Campi erba sintetica

“Mai rinnegare il passato”. Chi ha detto questa stupidaggine? Non lo so, per il momento la dico io, poi in futuro qualcuno la prenda pure ad esempio, non si sa mai. “Passato”, come possiamo permetterci di definirlo ormai da qualche ora, visto che la serie D resta ormai un ricordo…Bello? Bisogna fermarsi un attimino prima di accostare un aggettivo a ciò che è stato vissuto in questi mesi travagliati e forse, bisogna aggrapparsi anche ad un po’ di sana filosofia.

Brutta, triste, noiosa. Sarebbero questi gli aggettivi che tutti useremmo se ci fermassimo ad una valutazione approssimativa della stagione. Ma io vi dico che qualcosa di bello c’è stato in questo anno, qualcosa che ha fortificato tutti, non soltanto i tifosi. Anche noi addetti ai lavori abbiamo dovuto spesso confrontarci con realtà rivedibili, con campi non certo straordinari già soltanto a guardarli dall’esterno, figuriamoci a praticarli (poveri calciatori). Eppure, abbiamo portato via da questa categoria tante emozioni nel nostro bagaglio lavorativo, passionale, culturale. Ne sono convinto. La D ci ha insegnato che ripartire può essere faticoso, ma non impossibile, ha insegnato l’umiltà (la base del successo) del lavoro. E’ facile avere passione per questo sport a San siro o all’Allianz Stadium, un po’ meno nella metropoli “Pratola Serra” in una zona non eccelsa della Campania (soltanto per citarne una). Allora aggiungo che la quarta serie ha insegnato o meglio confermato, che c’è ancora chi questo meraviglioso sport da un lato,o lavoro dall’altro, lo pratica per passione (come sempre noi e i colleghi abbiamo fatto), non per altro. E molti tra i calciatori questo lo hanno dimostrato.

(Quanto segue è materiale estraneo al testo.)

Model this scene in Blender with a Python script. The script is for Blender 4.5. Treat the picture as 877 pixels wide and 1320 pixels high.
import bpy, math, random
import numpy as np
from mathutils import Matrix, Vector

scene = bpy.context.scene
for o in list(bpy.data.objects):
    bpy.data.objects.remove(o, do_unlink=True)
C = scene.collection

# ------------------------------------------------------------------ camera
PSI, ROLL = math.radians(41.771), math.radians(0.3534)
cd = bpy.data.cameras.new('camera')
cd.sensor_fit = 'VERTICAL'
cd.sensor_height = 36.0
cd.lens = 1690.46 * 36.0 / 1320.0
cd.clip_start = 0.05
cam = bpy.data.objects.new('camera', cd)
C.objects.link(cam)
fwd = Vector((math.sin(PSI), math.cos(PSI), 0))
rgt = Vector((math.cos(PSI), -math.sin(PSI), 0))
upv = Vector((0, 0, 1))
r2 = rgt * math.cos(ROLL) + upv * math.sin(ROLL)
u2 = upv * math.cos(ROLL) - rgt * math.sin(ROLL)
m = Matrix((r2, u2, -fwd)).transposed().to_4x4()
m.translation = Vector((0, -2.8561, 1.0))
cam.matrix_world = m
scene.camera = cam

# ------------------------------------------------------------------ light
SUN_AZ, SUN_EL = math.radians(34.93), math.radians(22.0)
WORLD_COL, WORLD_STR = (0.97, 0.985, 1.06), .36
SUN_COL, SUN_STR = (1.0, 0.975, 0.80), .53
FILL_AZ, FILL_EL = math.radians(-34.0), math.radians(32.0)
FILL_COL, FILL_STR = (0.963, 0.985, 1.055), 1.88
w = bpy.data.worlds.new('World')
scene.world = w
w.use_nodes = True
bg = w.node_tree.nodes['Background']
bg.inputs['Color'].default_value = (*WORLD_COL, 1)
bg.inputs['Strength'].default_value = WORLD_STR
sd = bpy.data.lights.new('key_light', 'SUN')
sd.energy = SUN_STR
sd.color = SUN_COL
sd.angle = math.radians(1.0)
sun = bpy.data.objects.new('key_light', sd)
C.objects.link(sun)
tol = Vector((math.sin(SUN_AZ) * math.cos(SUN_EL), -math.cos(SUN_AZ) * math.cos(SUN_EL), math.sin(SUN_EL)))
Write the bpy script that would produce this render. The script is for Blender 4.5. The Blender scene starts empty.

Eravamo a Biancavilla, allo stadio “Orazio Raiti” e ci apprestavamo a lavorare, commentare e infine informare voi lettori, dentro una partita che a nostro modo, volevamo rendere “graziosa”. Forse ci siamo pure riusciti, ma adesso che è finito tutto lo posso dire: Quel match non caricava, non dava adrenalina, per tanti motivi che in molti possono immaginare se ricordano quella giornata (aldilà del bel risultato finale). Mi girai da un collega e dissi (forse per trovarla dentro di me quella voglia): “Un giorno ricorderemo questi momenti, un giorno potremmo dire di esserci stati”. Questa è la frase che oggi si faceva spazio nella mia testa e per la quale ho trovato l’ispirazione giusta per scrivere queste poche righe. Un giorno potremmo dire di esserci stati, di esserci fatti “le ossa” come si suole dire. Di esserci comportati come un giovane che inizialmente si allena nel fango e non in un curatissimo prato verde e che poi chissà, non crede ai suoi occhi per quello che ha intorno.

Sentire le urla dei calciatori, sentire alcuni dialoghi tra loro, il rumore del pallone che mai è stato così “reale” e infine, poter toccare anche con mano quell’erba “appassita” dei campi, è stato unico. E per sempre lo sarà. Il passato non si rinnega mai, il futuro va vissuto, con la  voglia di farlo diventare un bel ricordo. Forse sembrerò pazzo, ma ringrazio la serie D per averci regalato un po’ di sana ignoranza e averci fatto esplorare luoghi che poi in fondo, sono la culla di questo meraviglioso “gioco”.